• [Provided material]
# # #

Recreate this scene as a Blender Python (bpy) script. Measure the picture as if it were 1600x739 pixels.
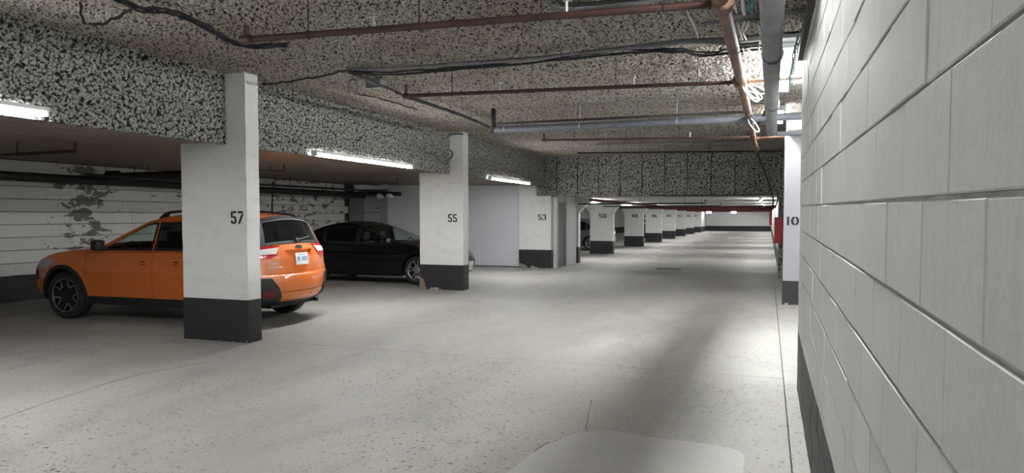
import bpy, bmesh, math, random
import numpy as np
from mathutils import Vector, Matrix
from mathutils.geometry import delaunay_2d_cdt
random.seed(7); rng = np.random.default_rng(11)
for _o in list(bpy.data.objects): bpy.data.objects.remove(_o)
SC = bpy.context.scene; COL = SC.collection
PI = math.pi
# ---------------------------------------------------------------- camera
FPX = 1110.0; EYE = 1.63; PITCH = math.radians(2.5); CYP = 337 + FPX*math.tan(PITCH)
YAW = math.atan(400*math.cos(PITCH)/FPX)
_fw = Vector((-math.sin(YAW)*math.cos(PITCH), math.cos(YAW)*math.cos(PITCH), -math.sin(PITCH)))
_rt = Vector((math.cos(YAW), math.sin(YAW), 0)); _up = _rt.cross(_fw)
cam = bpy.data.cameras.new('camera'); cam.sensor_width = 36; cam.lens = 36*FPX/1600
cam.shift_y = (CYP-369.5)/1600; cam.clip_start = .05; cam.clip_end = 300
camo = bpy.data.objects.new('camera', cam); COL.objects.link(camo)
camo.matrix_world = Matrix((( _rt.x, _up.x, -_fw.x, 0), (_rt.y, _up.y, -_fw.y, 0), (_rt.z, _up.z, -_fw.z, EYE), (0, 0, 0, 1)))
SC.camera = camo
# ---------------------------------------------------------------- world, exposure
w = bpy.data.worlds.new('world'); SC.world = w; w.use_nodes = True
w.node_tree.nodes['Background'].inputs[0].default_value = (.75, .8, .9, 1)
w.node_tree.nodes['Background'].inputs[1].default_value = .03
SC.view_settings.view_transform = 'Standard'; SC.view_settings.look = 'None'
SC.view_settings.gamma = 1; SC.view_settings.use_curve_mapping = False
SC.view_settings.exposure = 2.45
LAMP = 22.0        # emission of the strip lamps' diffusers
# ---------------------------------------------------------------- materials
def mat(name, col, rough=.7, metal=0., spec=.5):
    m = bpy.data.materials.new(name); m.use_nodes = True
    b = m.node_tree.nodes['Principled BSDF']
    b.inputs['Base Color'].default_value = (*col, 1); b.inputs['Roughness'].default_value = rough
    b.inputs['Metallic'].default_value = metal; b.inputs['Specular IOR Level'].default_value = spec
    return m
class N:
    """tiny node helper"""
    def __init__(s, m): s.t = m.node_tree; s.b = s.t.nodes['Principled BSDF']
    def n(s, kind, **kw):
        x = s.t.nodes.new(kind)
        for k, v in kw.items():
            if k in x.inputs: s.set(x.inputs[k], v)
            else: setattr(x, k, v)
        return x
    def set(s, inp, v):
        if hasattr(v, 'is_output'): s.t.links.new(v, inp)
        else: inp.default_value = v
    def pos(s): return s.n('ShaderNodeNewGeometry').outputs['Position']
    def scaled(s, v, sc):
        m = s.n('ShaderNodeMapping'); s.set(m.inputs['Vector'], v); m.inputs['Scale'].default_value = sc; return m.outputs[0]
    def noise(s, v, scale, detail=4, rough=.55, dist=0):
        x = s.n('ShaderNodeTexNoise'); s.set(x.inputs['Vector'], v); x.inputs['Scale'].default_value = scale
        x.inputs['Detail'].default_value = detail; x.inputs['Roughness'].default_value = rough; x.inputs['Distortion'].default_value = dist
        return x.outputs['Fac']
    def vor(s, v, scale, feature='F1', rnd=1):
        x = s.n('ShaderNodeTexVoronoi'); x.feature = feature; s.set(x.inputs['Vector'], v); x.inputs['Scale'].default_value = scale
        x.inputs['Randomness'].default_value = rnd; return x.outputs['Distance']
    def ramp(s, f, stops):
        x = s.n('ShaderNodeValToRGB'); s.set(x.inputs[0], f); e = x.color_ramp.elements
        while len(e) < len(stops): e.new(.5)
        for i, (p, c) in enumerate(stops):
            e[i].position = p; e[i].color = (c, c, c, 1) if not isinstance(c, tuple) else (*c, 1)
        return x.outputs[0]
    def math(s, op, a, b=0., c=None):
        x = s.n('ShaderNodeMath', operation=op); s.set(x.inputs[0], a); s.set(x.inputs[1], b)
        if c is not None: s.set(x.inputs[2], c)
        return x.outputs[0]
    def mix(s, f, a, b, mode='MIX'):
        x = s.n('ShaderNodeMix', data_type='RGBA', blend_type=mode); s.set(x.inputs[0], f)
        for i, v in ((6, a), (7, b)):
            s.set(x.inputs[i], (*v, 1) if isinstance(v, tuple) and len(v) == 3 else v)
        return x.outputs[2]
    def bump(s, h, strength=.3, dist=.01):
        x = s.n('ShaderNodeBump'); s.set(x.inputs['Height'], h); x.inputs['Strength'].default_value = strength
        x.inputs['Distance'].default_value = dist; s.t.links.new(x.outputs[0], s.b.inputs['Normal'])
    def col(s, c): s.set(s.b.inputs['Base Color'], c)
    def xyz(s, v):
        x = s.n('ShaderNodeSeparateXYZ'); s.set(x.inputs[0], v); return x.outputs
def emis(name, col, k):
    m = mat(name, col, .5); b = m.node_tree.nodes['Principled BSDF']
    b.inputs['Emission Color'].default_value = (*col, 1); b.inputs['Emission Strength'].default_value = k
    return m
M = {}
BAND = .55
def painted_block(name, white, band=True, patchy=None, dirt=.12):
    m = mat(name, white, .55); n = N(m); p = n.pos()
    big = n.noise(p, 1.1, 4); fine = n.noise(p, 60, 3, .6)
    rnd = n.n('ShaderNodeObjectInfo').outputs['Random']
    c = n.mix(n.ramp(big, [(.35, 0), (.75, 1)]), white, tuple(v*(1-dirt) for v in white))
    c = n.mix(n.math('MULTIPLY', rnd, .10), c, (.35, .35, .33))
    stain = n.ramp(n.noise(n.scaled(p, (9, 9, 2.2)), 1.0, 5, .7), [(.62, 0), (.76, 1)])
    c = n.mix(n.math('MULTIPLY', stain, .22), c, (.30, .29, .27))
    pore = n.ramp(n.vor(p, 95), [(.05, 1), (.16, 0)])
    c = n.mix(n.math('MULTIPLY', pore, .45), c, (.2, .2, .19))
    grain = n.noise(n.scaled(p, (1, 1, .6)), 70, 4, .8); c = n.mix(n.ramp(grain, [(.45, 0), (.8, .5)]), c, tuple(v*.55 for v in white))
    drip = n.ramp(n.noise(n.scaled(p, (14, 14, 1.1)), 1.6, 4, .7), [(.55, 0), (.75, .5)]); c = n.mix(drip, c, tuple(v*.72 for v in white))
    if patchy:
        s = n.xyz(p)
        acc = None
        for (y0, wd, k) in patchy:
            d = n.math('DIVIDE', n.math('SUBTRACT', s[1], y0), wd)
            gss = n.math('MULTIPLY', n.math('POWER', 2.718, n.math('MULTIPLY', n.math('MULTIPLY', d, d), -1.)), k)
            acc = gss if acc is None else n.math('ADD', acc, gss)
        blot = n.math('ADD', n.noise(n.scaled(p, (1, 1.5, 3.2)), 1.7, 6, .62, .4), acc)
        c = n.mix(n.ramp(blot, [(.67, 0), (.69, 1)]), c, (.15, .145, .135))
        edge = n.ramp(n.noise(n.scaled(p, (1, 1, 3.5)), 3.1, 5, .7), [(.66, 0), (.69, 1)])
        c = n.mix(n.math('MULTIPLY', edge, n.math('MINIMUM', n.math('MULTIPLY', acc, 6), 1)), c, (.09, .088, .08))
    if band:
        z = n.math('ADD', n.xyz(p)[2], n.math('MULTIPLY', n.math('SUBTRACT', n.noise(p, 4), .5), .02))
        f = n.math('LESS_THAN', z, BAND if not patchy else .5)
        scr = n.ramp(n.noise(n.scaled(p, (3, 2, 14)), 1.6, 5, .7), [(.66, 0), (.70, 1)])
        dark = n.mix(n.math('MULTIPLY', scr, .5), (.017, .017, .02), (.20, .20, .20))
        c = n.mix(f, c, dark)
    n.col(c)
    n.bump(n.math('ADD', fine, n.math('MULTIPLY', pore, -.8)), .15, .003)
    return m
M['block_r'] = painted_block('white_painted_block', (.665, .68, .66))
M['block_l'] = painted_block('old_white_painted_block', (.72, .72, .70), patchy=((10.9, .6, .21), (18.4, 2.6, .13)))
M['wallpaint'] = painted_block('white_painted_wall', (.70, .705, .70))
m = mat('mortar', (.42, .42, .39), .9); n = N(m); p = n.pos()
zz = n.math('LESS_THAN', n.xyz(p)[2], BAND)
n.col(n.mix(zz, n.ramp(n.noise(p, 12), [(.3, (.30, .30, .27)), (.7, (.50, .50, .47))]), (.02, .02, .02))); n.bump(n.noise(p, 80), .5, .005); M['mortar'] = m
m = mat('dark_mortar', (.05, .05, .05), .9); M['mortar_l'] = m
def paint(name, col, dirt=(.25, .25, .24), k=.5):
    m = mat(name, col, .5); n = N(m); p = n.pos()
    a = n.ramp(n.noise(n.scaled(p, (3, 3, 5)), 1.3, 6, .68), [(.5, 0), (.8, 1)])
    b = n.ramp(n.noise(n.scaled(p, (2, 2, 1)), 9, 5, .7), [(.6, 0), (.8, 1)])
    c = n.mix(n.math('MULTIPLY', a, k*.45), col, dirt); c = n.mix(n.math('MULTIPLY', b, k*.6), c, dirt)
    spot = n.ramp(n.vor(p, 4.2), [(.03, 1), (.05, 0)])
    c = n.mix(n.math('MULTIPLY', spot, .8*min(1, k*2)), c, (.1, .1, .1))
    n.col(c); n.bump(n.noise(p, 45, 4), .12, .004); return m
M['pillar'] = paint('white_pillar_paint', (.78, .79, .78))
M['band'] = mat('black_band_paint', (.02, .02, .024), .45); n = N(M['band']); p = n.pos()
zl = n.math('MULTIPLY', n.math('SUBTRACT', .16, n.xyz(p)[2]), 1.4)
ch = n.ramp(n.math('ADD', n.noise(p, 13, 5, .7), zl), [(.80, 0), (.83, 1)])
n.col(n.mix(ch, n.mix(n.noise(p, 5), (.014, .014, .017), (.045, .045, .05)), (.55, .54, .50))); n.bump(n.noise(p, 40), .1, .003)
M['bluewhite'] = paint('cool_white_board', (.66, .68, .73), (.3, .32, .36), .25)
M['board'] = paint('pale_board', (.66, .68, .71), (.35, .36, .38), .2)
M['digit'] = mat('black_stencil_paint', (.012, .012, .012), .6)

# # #

• [What to work on]
Say how many lines contain "scene", and give nothing but that number.

• [Right answer]
2